EXERCISE OBJECTIVE >>
Take the lines from the head of the listing through the one bearing "col = scene.collection" and copy them exactly, leaving every picture out.

RECORDED DATA >>

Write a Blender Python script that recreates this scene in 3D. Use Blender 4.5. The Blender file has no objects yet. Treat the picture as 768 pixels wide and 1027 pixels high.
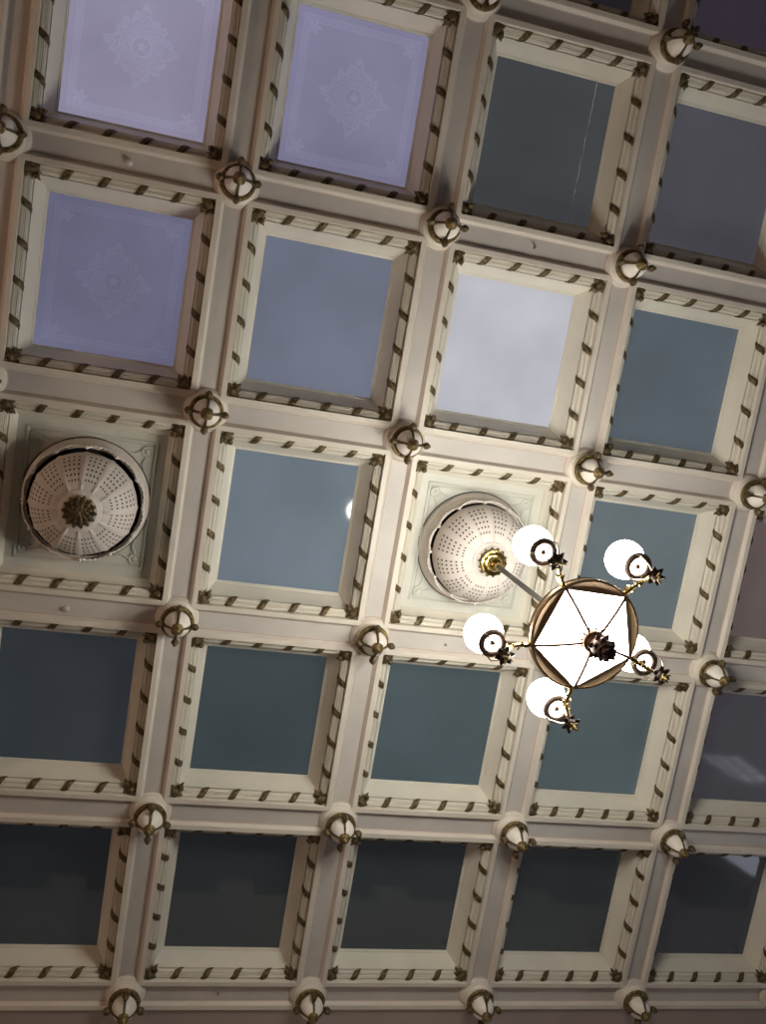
import bpy, math, random
from mathutils import Vector, Matrix
random.seed(7)
PI = math.pi
S = 1.5                    # metres per ceiling pitch
HC = 8.35                  # height of the beam soffits above the floor
XM = [0.0, 1.006, 2.0, 2.999, 4.0, 5.02]
YM = [0.0, 1.064, 2.118, 3.159, 4.201, 5.251]
CMIN, CMAX, RMIN, RMAX = -3, 7, -3, 4          # cell ranges
def gx(c): return XM[c] if 0 <= c < 6 else (c*1.0 if c < 0 else 5.02+(c-5)*1.01)
def gy(r): return YM[r] if 0 <= r < 6 else (r*1.055 if r < 0 else 5.251+(r-5)*1.05)
scene = bpy.context.scene
col = scene.collection

# ------------------------------------------------------------ camera
RC = [[0.9627013171949983, -0.16630241751634545, -0.21342370955269802],
      [0.12708673291119904, 0.9743082605478026, -0.18593648309643987],
      [0.23886216985737369, 0.1518779752187072, 0.9591026767007237]]
CC = (0.8332606452973381, 1.781562256008129, -4.486980722673734)
FPX = 921.0
def pr(x, y, z):
    d = (x-CC[0], y-CC[1], z-CC[2])
    q = [sum(RC[i][k]*d[k] for k in range(3)) for i in range(3)]
    if q[2] < .1: return (1e6, 1e6)
    return (384+FPX*q[0]/q[2], 513.5+FPX*q[1]/q[2])
def inview(x, y, z, m=12):
    u, v = pr(x, y, z)
    return -m < u < 768+m and -m < v < 1027+m
cam = bpy.data.cameras.new('camera'); camo = bpy.data.objects.new('camera', cam); col.objects.link(camo)
M = Matrix(((RC[0][0], -RC[1][0], -RC[2][0], CC[0]*S), (RC[0][1], -RC[1][1], -RC[2][1], CC[1]*S),
            (RC[0][2], -RC[1][2], -RC[2][2], CC[2]*S+HC), (0, 0, 0, 1)))
camo.matrix_world = M
cam.sensor_fit = 'HORIZONTAL'; cam.sensor_width = 36; cam.lens = FPX*36/768
cam.clip_start = .05; cam.clip_end = 200
scene.camera = camo

# ------------------------------------------------------------ materials
def mat(name, rgb, rough=.5, metal=0, noise=0, nscale=8, emis=None, estr=0, bump=0, bscale=30, spec=.5, rgb2=None):
    m = bpy.data.materials.new(name); m.use_nodes = True
    nt = m.node_tree; b = nt.nodes['Principled BSDF']
    b.inputs['Base Color'].default_value = (*rgb, 1); b.inputs['Roughness'].default_value = rough
    b.inputs['Metallic'].default_value = metal; b.inputs['Specular IOR Level'].default_value = spec
    tc = nt.nodes.new('ShaderNodeNewGeometry')
    if noise or rgb2:
        n = nt.nodes.new('ShaderNodeTexNoise'); n.inputs['Scale'].default_value = nscale; n.inputs['Detail'].default_value = 5
        nt.links.new(tc.outputs['Position'], n.inputs['Vector'])
        r = nt.nodes.new('ShaderNodeValToRGB'); r.color_ramp.elements[0].position = .32; r.color_ramp.elements[1].position = .68
        c2 = rgb2 or tuple(min(1, v*(1+noise)) for v in rgb)
        r.color_ramp.elements[0].color = (*(v*(1-noise) for v in rgb), 1); r.color_ramp.elements[1].color = (*c2, 1)
        nt.links.new(n.outputs['Fac'], r.inputs['Fac']); nt.links.new(r.outputs['Color'], b.inputs['Base Color'])
    if bump:
        n2 = nt.nodes.new('ShaderNodeTexNoise'); n2.inputs['Scale'].default_value = bscale; n2.inputs['Detail'].default_value = 4
        nt.links.new(tc.outputs['Position'], n2.inputs['Vector'])
        bp = nt.nodes.new('ShaderNodeBump'); bp.inputs['Strength'].default_value = bump; bp.inputs['Distance'].default_value = .01
        nt.links.new(n2.outputs['Fac'], bp.inputs['Height']); nt.links.new(bp.outputs['Normal'], b.inputs['Normal'])
    if emis:
        b.inputs['Emission Color'].default_value = (*emis, 1); b.inputs['Emission Strength'].default_value = estr
    return m
CREAM = mat('cream_paint', (.71, .67, .58), .45, noise=.05, nscale=3, bump=.15, bscale=25)
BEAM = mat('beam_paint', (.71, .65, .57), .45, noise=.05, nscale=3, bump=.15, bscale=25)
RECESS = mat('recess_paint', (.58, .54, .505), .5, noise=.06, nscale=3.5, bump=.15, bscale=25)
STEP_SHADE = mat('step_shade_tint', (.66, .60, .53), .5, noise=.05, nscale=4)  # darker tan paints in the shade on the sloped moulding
SHADE_LINE = mat('step_shade_line', (.50, .38, .32), .5)  # brown line: shade at the foot of the moulding, put into the colour
PLATE = mat('plate_paint', (.60, .60, .54), .5, noise=.05, nscale=4)
BOWL = mat('bowl_paint', (.68, .62, .57), .45, noise=.04, nscale=10)
BODY = mat('boss_paint', (.82, .76, .70), .35, noise=.03, nscale=10)
GILT = mat('antique_gilt', (.11, .075, .03), .42, .7, noise=.35, nscale=40, bump=.6, bscale=120, rgb2=(.33, .24, .10))
GILTD = mat('dark_gilt', (.07, .047, .025), .45, .55, noise=.35, nscale=45, bump=.6, bscale=120, rgb2=(.21, .15, .07))
BRASS = mat('polished_brass', (.62, .46, .16), .2, 1, noise=.1, nscale=15)
BRONZE = mat('bronze', (.17, .12, .08), .32, .85, noise=.15, nscale=15)
DARKM = mat('dark_bronze_leaf', (.055, .04, .032), .4, .7, noise=.3, nscale=40)
HOLE = mat('dark_interior', (.035, .028, .024), .9)  # near-black colour stands in for the shade inside the domes
STEEL = mat('grey_metal', (.35, .34, .32), .4, .6)
GLOW = mat('opal_glass_lit', (.9, .9, .86), .3, emis=(1, .965, .86), estr=65)
GLOWB = mat('opal_panel_lit', (.9, .9, .86), .3, emis=(1, .965, .88), estr=25)
FLOOR = mat('floor_stone', (.15, .13, .115), .4, noise=.2, nscale=1.5)
WALL = mat('wall_paint', (.26, .22, .20), .6, noise=.05, nscale=2)
WALLD = mat('wall_trim_paint', (.60, .55, .48), .6)
BORDER = mat('border_paint', (.40, .33, .30), .55, noise=.06, nscale=2)

_gl = {}
def glass(key, em, base=(.032, .040, .042), rough=.06):
    if key in _gl: return _gl[key]
    m = bpy.data.materials.new('frosted_skylight_glass'); m.use_nodes = True
    nt = m.node_tree; b = nt.nodes['Principled BSDF']
    b.inputs['Base Color'].default_value = (*base, 1); b.inputs['Roughness'].default_value = rough
    geo = nt.nodes.new('ShaderNodeNewGeometry')
    n = nt.nodes.new('ShaderNodeTexNoise'); n.inputs['Scale'].default_value = 1.3; n.inputs['Detail'].default_value = 3
    nt.links.new(geo.outputs['Position'], n.inputs['Vector'])
    mr = nt.nodes.new('ShaderNodeMapRange'); mr.inputs['From Min'].default_value = .3; mr.inputs['From Max'].default_value = .7
    mr.inputs['To Min'].default_value = .86; mr.inputs['To Max'].default_value = 1.12
    nt.links.new(n.outputs['Fac'], mr.inputs['Value'])
    b.inputs['Emission Color'].default_value = (*em, 1)
    nt.links.new(mr.outputs['Result'], b.inputs['Emission Strength'])
    # faint ripple so reflections are not perfectly straight
    n2 = nt.nodes.new('ShaderNodeTexNoise'); n2.inputs['Scale'].default_value = 3
    nt.links.new(geo.outputs['Position'], n2.inputs['Vector'])
    bp = nt.nodes.new('ShaderNodeBump'); bp.inputs['Strength'].default_value = .04; bp.inputs['Distance'].default_value = .02
    nt.links.new(n2.outputs['Fac'], bp.inputs['Height']); nt.links.new(bp.outputs['Normal'], b.inputs['Normal'])
    _gl[key] = m
    return m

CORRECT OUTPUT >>
Write a Blender Python script that recreates this scene in 3D. Use Blender 4.5. The Blender file has no objects yet. Treat the picture as 768 pixels wide and 1027 pixels high.
import bpy, math, random
from mathutils import Vector, Matrix
random.seed(7)
PI = math.pi
S = 1.5                    # metres per ceiling pitch
HC = 8.35                  # height of the beam soffits above the floor
XM = [0.0, 1.006, 2.0, 2.999, 4.0, 5.02]
YM = [0.0, 1.064, 2.118, 3.159, 4.201, 5.251]
CMIN, CMAX, RMIN, RMAX = -3, 7, -3, 4          # cell ranges
def gx(c): return XM[c] if 0 <= c < 6 else (c*1.0 if c < 0 else 5.02+(c-5)*1.01)
def gy(r): return YM[r] if 0 <= r < 6 else (r*1.055 if r < 0 else 5.251+(r-5)*1.05)
scene = bpy.context.scene
col = scene.collection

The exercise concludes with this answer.